A3
Sequential Circuits Prophet-T8
Year of manufacture
1983
Production period
3(1983-85)
Polyphony
8
Oscillators
2(2 VCO)
Waveforms
3+2(Saw, Variable Pulse, Triangle + PWM + Noise)
Modulation
2(2 LFO)
Filters
1(Low-pass -24dB/octave)
Keys
76
Features
11(Poly-Mod., Pressure-Mod, Velocity, Aftertouch, Unison, Glide, Chord Memory, Pitch-, Mod-Wheel, Sequencer, 3 Keyboardmodes)
Sound-Memory
128
The Rolls-Royce of analog synthesizers
The Prophet T-8, released in 1983, is a super fat sounding, monstrous 8-voice polyphonic synthesizer with full MIDI-implementation and 76 fully weighted keys with velocity sensitivity and aftertouch. The aftertouch can be mapped to modulate pitch, level, filter cutoff or LFO-intensity. Sounds could be set up in “Single”, “Split”, “Double” or “Unison” modes. The T-8’s keyboard must’ve been so good, that it got licensed for the use in New England Digital’s “Synclavier”.

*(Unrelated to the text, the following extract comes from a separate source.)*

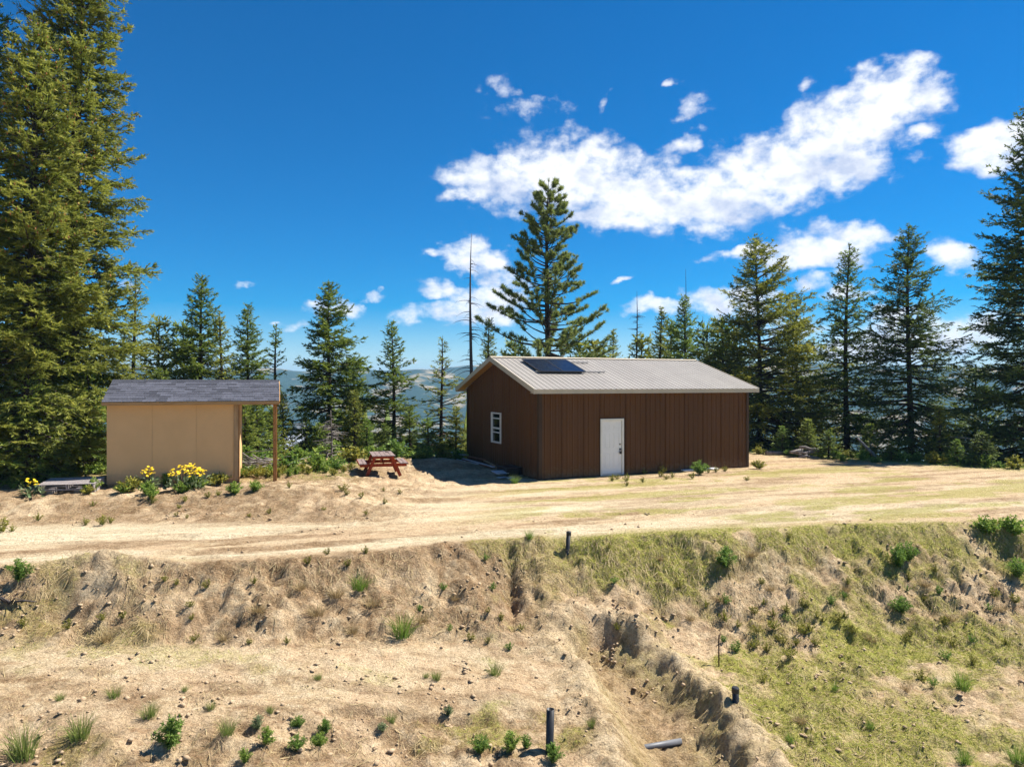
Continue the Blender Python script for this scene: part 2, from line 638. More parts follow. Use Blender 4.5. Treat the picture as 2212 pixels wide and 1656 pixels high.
    for ro_, am in ((0.85, .040), (2.35, .040), (1.45, .022), (3.0, .022)):
        z = z - near * am * np.exp(-((er - ro_) / 0.15) ** 2) * (0.5 + 0.5 * sst(-.3, .3, fbm(x * .6, y * .6 + ro_, 2, 93))) - near * am * -.45 * (np.exp(-((er - ro_ - .27) / .12) ** 2) + np.exp(-((er - ro_ + .27) / .12) ** 2))
    # lumps and ruts on the pad
    z = z + pad * near * (0.02 * fbm(x * 0.35, y * 1.6, 3, 81))
    # ---- masks
    b1 = fbm(x * 0.55, y * 0.75, 4, 101)
    b2 = fbm(x * 2.2, y * 2.6, 4, 111)
    right = sst(0.3, 2.4, x + 0.25 * (y - 13))
    below = 1 - pad
    g = below * right * sst(-0.45, 0.22, b1 + 0.5 * b2 + 0.12)
    g = np.maximum(g, below * 0.55 * sst(0.1, 0.5, b1 + 0.6 * b2 - 0.1) * sst(-3.5, -0.5, x))
    g = np.maximum(g, below * 0.35 * sst(0.2, 0.6, b1 + 0.6 * b2))
    e = yy - ys[4]
    strip = np.exp(-((e + 0.05) / 0.5) ** 2) * sst(1.4, 2.6, x) * sst(11.5, 9.5, x)
    g = np.maximum(g, strip * sst(-0.5, 0.1, b2 + 0.2))
    sx_, sy_ = x * 0.94 + y * 0.34, -x * 0.34 + y * 0.94
    stq = fbm(sx_ * 0.32, sy_ * 1.5, 4, 121)
    g = np.maximum(g, pad * 0.75 * sst(0.06, 0.32, stq + 0.35 * b2) * sst(-2.5, 1.5, x) * sst(34, 27, y))
    g = np.maximum(g, sst(-3.2, 0.6, y - by) * 0.8)
    g = np.maximum(g, 0.5 * pad * sst(21.5, 24, y) * sst(-4.5, -6, x) * sst(-.2, .3, b2 + .1))
    g = g * (1 - 0.9 * np.clip(tr + 0.9 * rim, 0, 1)) * (1 - np.exp(-(dg / 0.8) ** 2))
    li = 0.85 * bank * sst(-0.6, 0.05, b1 * 0.5 + b2) * (1 - 0.35 * right)
    li = np.maximum(li, pad * 1.0 * sst(16.6, 18.0, y) * sst(-2.2, -5.5, x) * sst(-0.5, 0.2, b2 + b1))
    li = np.maximum(li, lowr * 0.85 * sst(-0.3, 0.25, b2 + 0.4 * b1) * (1 - .5 * right))
    li = np.maximum(li, bench * 0.7 * sst(-0.05, 0.3, fbm(x * 0.9, y * 3.0, 4, 171)))
    li = np.maximum(li, np.exp(-((e + 0.12) / 0.3) ** 2) * sst(0.8, -1.2, x) * sst(-7, -5.5, x))
    li = np.maximum(li, 0.75 * tr)
    li = np.maximum(li, pad * 0.75 * sst(-0.05, 0.3, fbm(sx_ * 0.4, sy_ * 2.4, 4, 131)))
    br = pad * sst(-0.3, 0.35, fbm(sx_ * 0.22, sy_ * 1.3, 4, 141) + 0.12) * sst(30, 22, y) * (1 - 0.85 * sst(16.9, 18.2, y) * sst(-1.2, -4.2, x)) * (1 - .5 * sst(20, 23, y)) * (1 - .35 * sst(1, 5, x))
    br = np.maximum(br, 0.25 * rim)
    br = np.maximum(br, 0.38 * bench * sst(-0.25, 0.35, b1 + 0.5 * b2))
    br = np.maximum(br, 0.4 * np.exp(-(((x + 7.6) / 0.9) ** 2 + ((yy - 13.3) / 0.5) ** 2)))
    li = li * (1 - 0.7 * br)
    land.forest = np.maximum(sst(3, 22, d), sst(45, 80, np.abs(x)))
    return z, np.clip(g, 0, 1), np.clip(li, 0, 1), np.clip(br, 0, 1), bank, low, tr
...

The synth also featured a real-time sequencer. The Prophet T-8 was Dave Smith’s finest and most prestigious development. Unfortunately, it suffered great commercial mishap from the release of the much cheaper Yamaha DX-7 in the same year. Not even 1000 Prophet T-8 were made, making it super rare nowadays and way more expensive than it already was.